Spark
InteractiveDiagram
Routine: See, Think, Wonder
Look at a simple image with a title added in different places. What do you notice, which version is easiest to read, and what do you wonder about poster design?
Student strand
This strand helps students learn how text, images, layout, and audience awareness work together in visual communication. Across the years, students move from placing simple titles and pictures to creating infographics, collaborative displays, and more advanced poster designs.
Year 1
Spark
Routine: See, Think, Wonder
Look at a simple image with a title added in different places. What do you notice, which version is easiest to read, and what do you wonder about poster design?
Content
Method: Guided explanation
Teach students how to choose a suitable image, add a simple title, and move a text box to a better position. Focus on the idea that placement changes meaning and readability.
Plenary
Task type: Quick check
Students identify the clearest title placement, choose a suitable image, and explain why some poster layouts are easier to read.
Overview
In Year 1, students begin to understand that posters are designed, not just filled. They learn how text and images can be placed carefully so that a message is easier to see and understand.
Create a simple poster with one image and one clear title.
Year 2
Spark
Routine: Think, Puzzle, Explore
How do borders, backgrounds, and text boxes change the look of a poster? What puzzles you about making a layout feel organised?
Content
Method: Guided explanation
Show students how to add a border or background, combine images with text boxes, and sketch a poster idea before building it digitally. Link layout choices to the purpose of a poster so students understand why organisation matters.
Plenary
Task type: Quick check
Students identify useful layout features, compare poster drafts, and explain the purpose of posters in sharing information.
Overview
In Year 2, students begin shaping the whole page rather than only one part of it.
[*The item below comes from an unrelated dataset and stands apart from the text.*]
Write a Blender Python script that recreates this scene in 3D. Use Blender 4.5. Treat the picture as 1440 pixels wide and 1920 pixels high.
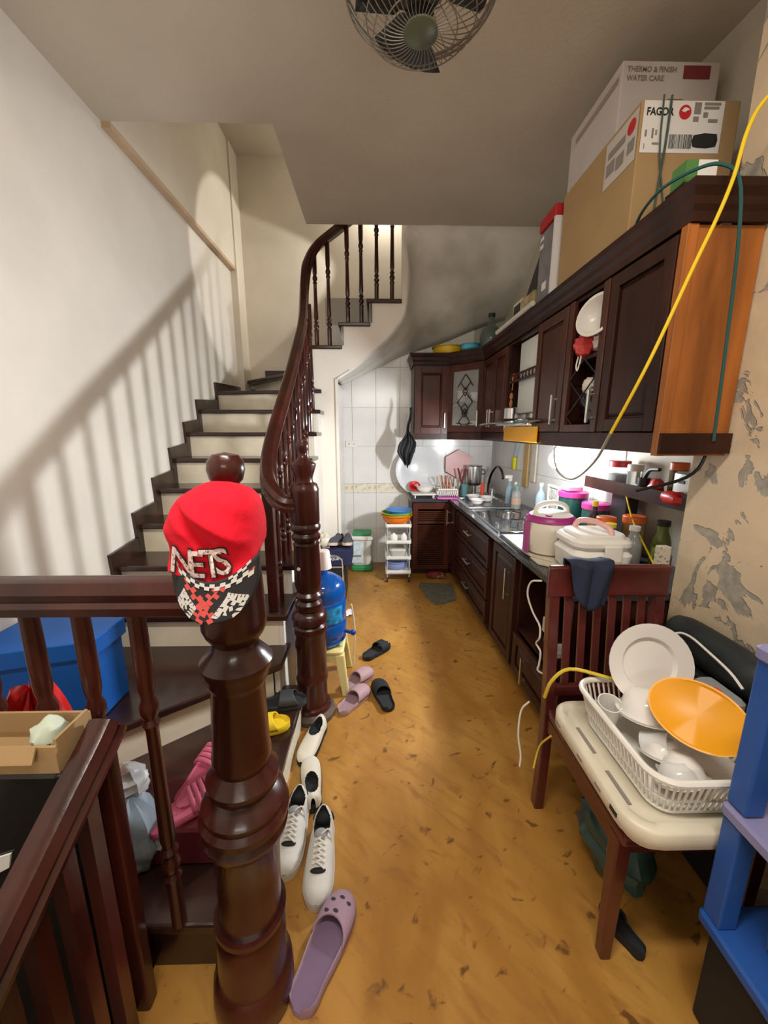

They explore backgrounds, borders, and combinations of text and image to make a layout more purposeful.
Plan and build a poster with a background, image, and text arranged clearly.
Year 3
Spark
Routine: Zoom In
Zoom in on headings, body text, and poster examples. What tells your eye where to look first, and how does design help the audience understand quickly?
Content
Method: Guided explanation
Teach students to separate heading text from body text, choose fonts for different purposes, and design for a specific audience. Encourage them to notice which features make a poster clear, organised, and easy to scan.
Plenary
Task type: Quick check
Students identify good hierarchy, choose stronger heading choices, and explain which poster features are most effective.
Overview
In Year 3, students begin to understand that some information should stand out more than other information. They use headings, body text, and audience awareness to structure a poster more effectively.
Design a poster for a chosen audience using clear heading and body text.
Year 4
Spark
Routine: See, Think, Wonder
Look at a Venn diagram, a ranking task, and a shared canvas. What do you notice about how design can help people think together?
Content
Method: Guided explanation
Show students how to use tools such as diamond ranking or shared canvases to group ideas visually. Introduce collaborative poster-making, comparison diagrams, and the idea that templates can help organise thinking without doing the thinking for you.
Plenary
Task type: Quick check
Students identify when a Venn diagram or ranked layout is useful and explain how templates can support better organisation.
Overview
In Year 4, students use posters and shared visual spaces to organise ideas more thoughtfully. They begin to collaborate, compare concepts, and use templates to support structured communication.
Work with others to create a visual display that groups and compares ideas clearly.
Year 5
Spark
Routine: Zoom In
Zoom in on an infographic with icons, colours, and short text. What makes information fast to understand, and how do design choices affect meaning?
Content
Method: Guided explanation
Teach students what an infographic is, how icons can support information, and how to summarise a message visually without losing clarity. Encourage them to justify choices such as colour, symbols, and emphasis.
Plenary
Task type: Quick check
Students identify effective infographic features, choose suitable icons, and explain why a colour choice supports a message.
Overview
In Year 5, students begin to condense larger ideas into more visual forms. They explore infographics, icons, and design choices that help communicate information quickly and effectively.
Create a short infographic that summarises a topic using icons, colour, and concise text.
Year 6
Spark
Routine: See, Think, Wonder
Look at a coordinated display made by more than one person. What helps the final result feel connected, clear, and well designed?
Content
Method: Guided explanation
Teach students how to design invitations, use more advanced layouts, and co-author connected display materials that look consistent. Reinforce the need to review work against a rubric or shared criteria so collaboration remains purposeful.
Plenary
Task type: Quick check
Students identify what makes a coordinated display successful and evaluate poster or invitation work against a clear rubric.
Overview
In Year 6, students combine advanced layout thinking with collaboration. They design invitations, coordinated displays, and shared visual products that require planning, consistency, and evaluation against agreed success criteria.
Co-create a display or invitation set and explain how your design stays consistent across the final pieces.